Tanıdığım, tanımadığım birçok kişi bana Gülşen hakkında soru soruyor. En merak edilen ise şu iki soru; 1-Gülşen nasıl bir bilgin var mı? 2-Ne zaman sahneye çıkacak? Öncelikle moralinin yüksek olduğunu biliyorum. Sık sık etrafımdaki insanlara soruyorum.
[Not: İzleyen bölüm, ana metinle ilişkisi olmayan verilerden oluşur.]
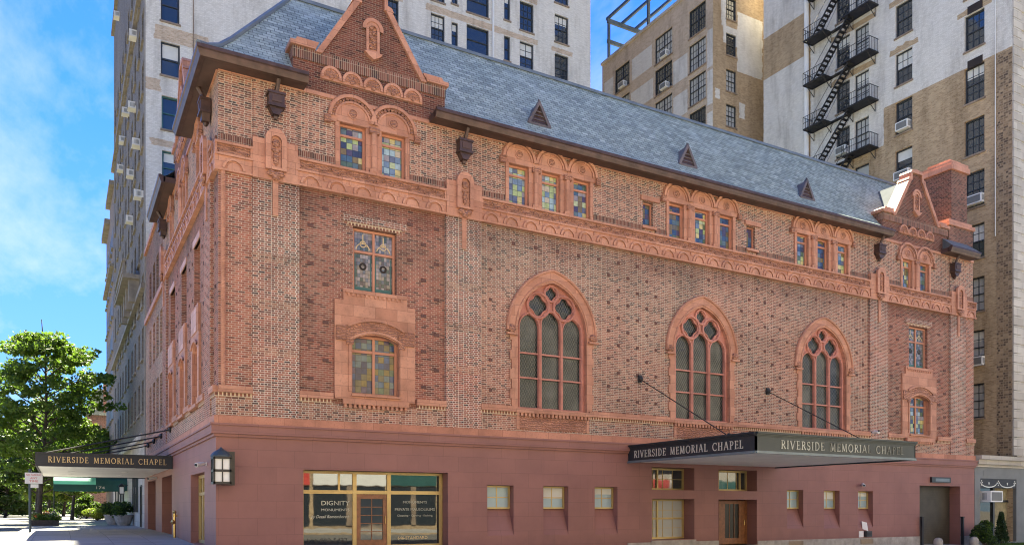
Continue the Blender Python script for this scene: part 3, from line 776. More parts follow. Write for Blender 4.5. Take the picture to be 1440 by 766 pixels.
def upper_group(fr, panes, r, zs, mats, hood):
    cs = [(a0 + a1) / 2 for a0, a1 in panes]; x0 = panes[0][0] - .16; x1 = panes[-1][1] + .16
    L0, L1 = cs[0] - r, cs[-1] + r
    top = []
    n = 26 * len(cs)
    for k in range(n + 1):
        x = L1 + (L0 - L1) * k / n
        zz = max([zs + math.sqrt(max(0, r*r - (x - c)**2)) for c in cs])
        top.append((x, zz))
    outer = [(x0, 14.66), (x1, 14.66), (x1, zs - .18), (L1, zs - .18)] + top + [(L0, zs - .18), (x0, zs - .18)]
    holes = [rect(a0, a1, Z0, Z1) for a0, a1 in panes]
    b = MB(fr); b.wall(outer, holes, .07, 0, .32, 0, .07)
    for ci, (c, (a0, a1)) in enumerate(zip(cs, panes)):
        e_ = .004 * ci; ri = min(r - .26, (a1 - a0) / 2 + .12)
        b.ring((c, zs), r - .15, r - .03, .07, .15 + e_, .02, PI - .02, 20)
        b.ring((c, zs), ri, ri + .07, .07, .12, .02, PI - .02, 18)
        if hood:
            for k in range(16):
                t = PI * (k + .5) / 16; b.ring((c, zs), ri + .10, r - .17, .07, .115 + e_, t - .07, t + .07, 1, 1)
        b.blob((c, zs + .26, .08), (.15, .15, .05), 10, 1)
        b.ring((c, zs + .26), .16, .21, .07, .105, 0, 2*PI, 14)
        b.box(a0 - .1, a1 + .1, Z1 + .002, Z1 + .09, .07, .11)
    for k in range(len(cs) - 1):
        m_ = (panes[k][1] + panes[k+1][0]) / 2
        b.tube([(m_, 14.7, .09), (m_, 16.2, .09)], .13, 10); b.box(m_ - .2, m_ + .2, 16.2, 16.42, .05, .2, 1); b.box(m_ - .19, m_ + .19, 14.665, 14.8, .05, .19)
    for s_, e in ((-1, L0), (1, L1)): b.box(e - .12, e + .12, zs - .28, zs - .02, .02, .18, 1)
    o = b.build('window_surround', ['terra', 'carved'], ch)
    for (a0, a1), mt in zip(panes, mats):
        window(ch, fr, a0, a1, Z0, Z1, -.14, 'sash_terra', mt, fw=.085, trans=[15.98], name='upper_window')
for key, mats in (('a', ['stain_m', 'stain_b']), ('b', ['stain_b', 'stain_b', 'stain_m']), ('c', ['stain_d', 'stain_m', 'stain_d']), ('d', ['stain_m', 'stain_d', 'stain_m']), ('e', ['stain_m', 'stain_d'])):
    g_ = UP[key]; upper_group(FM, g_['p'], g_['r'], g_['zs'], mats, 'g' in g_)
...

Sürekli şarkı yazdığını biliyorum ki, cezaevinde kaldığı iki gün içinde iki şarkı yapmış. Moralini gayet yüksek tutup tüm zamanını oğlu ile geçiriyormuş. Diğer en merak edilen mevzu ise sahneye ne zaman çıkacağı. Ki bunu zaten avukatı Emek Emre'de açıklamış Gülşen'in; 21 Ekim'de hakim karşısına çıkacağı güne kadar konser yapmayacağı söylemişti. Gülşen 21 Ekim sonrasında verilen karara göre konser takvimini oluşturacak. Duyduğuma göre inanılmaz çok teklif var. Hem de çok yüksek fiyatlar teklif ediliyor. Ama Gülşen şimdilik bu konuda her hangi bir karar almıyor. Önce hakim karşısına çıkacak. Verilecek karara göre hareket edecek. Merak edenlere duyurulur.